In contrast to Sternberg, the Fifth Circuit in Young v. Repine (In re Repine), held that under the language of section 362(k) such fees are recoverable. 536 F.3d 512, 522 (5th Cir. 2008) (“[I]t is proper to award attorney’s fees that were incurred prosecuting a section 362(k) claim.”). See also Duby v. U.S., 451 B.R. 664 (B.A.P. 1st Cir. 2011); In re Burrell, No. 10-36989 (S.D. Tex. Aug. 27, 2012) (following Repine); In re Thompson, 426 B.R. 759 (Bankr. N.D. Ill. 2010) (debtor could have recovered attorney fees incurred in litigating stay violation had debtor’s attorney not waived the fees); In re Wood, No. 07-1864 (Bankr. N.D. Ia. May 24, 2012) (section 362(k) permits award of attorney fees in connection with litigation for sanctions).

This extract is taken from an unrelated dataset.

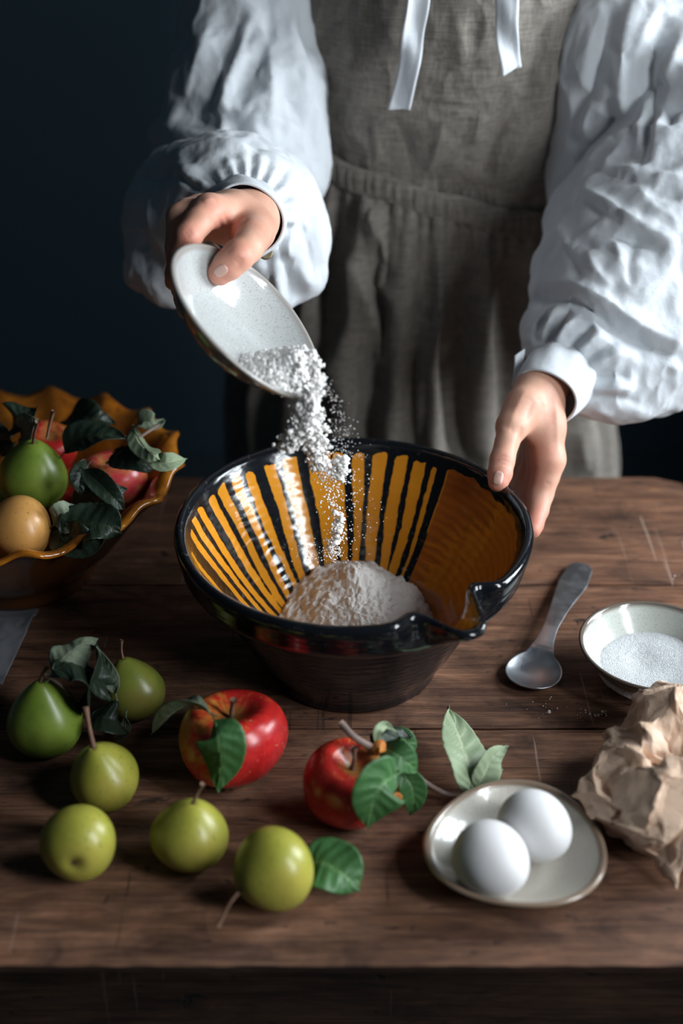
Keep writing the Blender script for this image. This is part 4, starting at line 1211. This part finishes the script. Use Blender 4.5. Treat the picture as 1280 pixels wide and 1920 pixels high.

In Grine v. Chambers (In re Grine), 439 B.R. 461 (Bankr. N.D. Ohio 2010), the court discussed and disagreed with Sternberg. The court did not find ambiguity in section 362(k) necessitating resort to common law. Rather, it found that when Congress amended section 362 in 2005 it chose not to alter the established precedent awarding fees for prosecuting then section 362(h) claims and adversary proceedings as “actual damages.” Id. at 470. As to Sternberg’s finding that “[p]ermitting a debtor to collect attorney fees incurred in prosecuting a damages action would further neither the financial nor the non-financial goals of the automatic stay,” the Grine court said this was “simply wrong.” Id.
“Without such a provision, individual debtors’ attorneys would be less likely to pursue vindication of the stay and their clients’ rights thereunder, both because their bankrupt clients lack the money to pay hourly fees and because of the oftentimes relatively small amount of probable damages, as in this case, making a contingency fee wholly impractical. The Sternberg holding that the right to fees under § 362(k) stops at the courthouse door gives creditors free shots at continuing pre-petition collection activity with little practical fear of financial accountability for their actions and hence little incentive to stop it. Under the Ninth Circuit analysis, a debtor who sustains injury from and seeks the help of counsel to stop automatic stay violations is effectively powerless to make a creditor pay the damages and fees incurred. Whether conduct constitutes a violation is also oftentimes reasonably disputed by the parties, giving debtors’ counsel little incentive to litigate the contours of § 362(a) in close cases for the benefit both of any particular debtor as well as for the bankruptcy system as a whole.”
Id. at 470-71. The Grine court went on to find that attorney fees incurred for prosecuting a damages claim under section 362(k) were recoverable just as other damages under that section: when they are incurred as the proximate cause of the stay violation and are not merely speculative. The court concluded that “if litigation is necessary to afford a complete remedy to a debtor under the particular circumstances of the case, there is nothing in the plain language of § 362(k) that precludes a judgment for the attorneys’ fees and costs incurred in prosecuting it.” Id. at 471.